Confession time: there are some films that you just don't get to see in a lifetime of moviegoing. And there are some films, thanks to their cultural ubiquity, that you haven't seen for stupider reasons, because it feels like you know it. The Way We Were is certainly one of those films. It spawned one of Barbra Streisand's signature songs, The Way We Were (Memories), and it's had a tenacious hold in pop culture.

The best example comes from the extended Sex and the City (the TV series) Carrie and Mr. Big plot that culminated in Mr. Big marrying a girl who was "beige," and having a tragic reunion outside The Plaza with Carrie, hair curly and wild, graciously accepting her independence with a "Your girl is lovely, Hubbell."

It's a pleasant surprise, however, to realize that The Way We Were is a wonderful film. After all, to quote a Gilmore Girls episode (another TV series that cited it constantly), "What are you waiting for? Heartache, laughter, communism. All in one neat package."

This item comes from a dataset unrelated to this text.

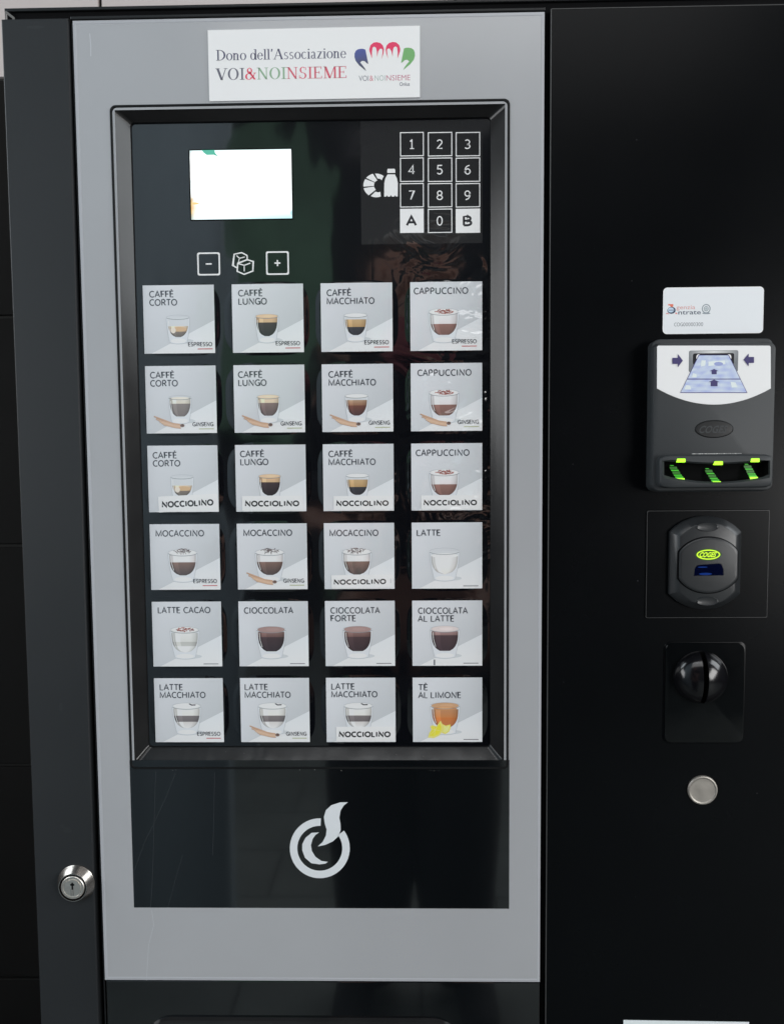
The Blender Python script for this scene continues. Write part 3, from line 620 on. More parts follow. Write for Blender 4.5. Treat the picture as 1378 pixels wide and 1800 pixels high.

Streisand plays one of the best-written female characters in a romance, the political, willful Katie Morosky, a Marxist Jew who sets off on an improbable romance with Hubbell Gardner (Robert Redford in hot WASP splendor), a golden boy with a secret writing talent. Despite the fact that Katie is "plain" in comparison to Hubbell, they make a spiritual, romantic, and intellectual connection, heading off into the world together. But when Hubbell goes Hollywood, and Katie embraces her politics in a time of McCarthyism, the strain may be too much.

Although screenwriter Arthur Laurents decried the changes that Pollack made to his orginial script, the film maintains an air of swooning, melancholy romance. (Even if Pollack cut the McCarthy-driven conflict at the heart of their divorce.) Katie is one of the treasures of film: a smart girl who didn't plan on falling for and getting the golden boy, who fights with her principles and her feelings over love and politics. It's a complex, fascinating character. There should be more movies with female characters as exciting as Katie Morosky*.

[*Perhaps the upcoming adaptation of the hit book One Day, starring Anne Hathaway and Jim Sturgess, has the potential to be as epic as The Way We Were. We will see.]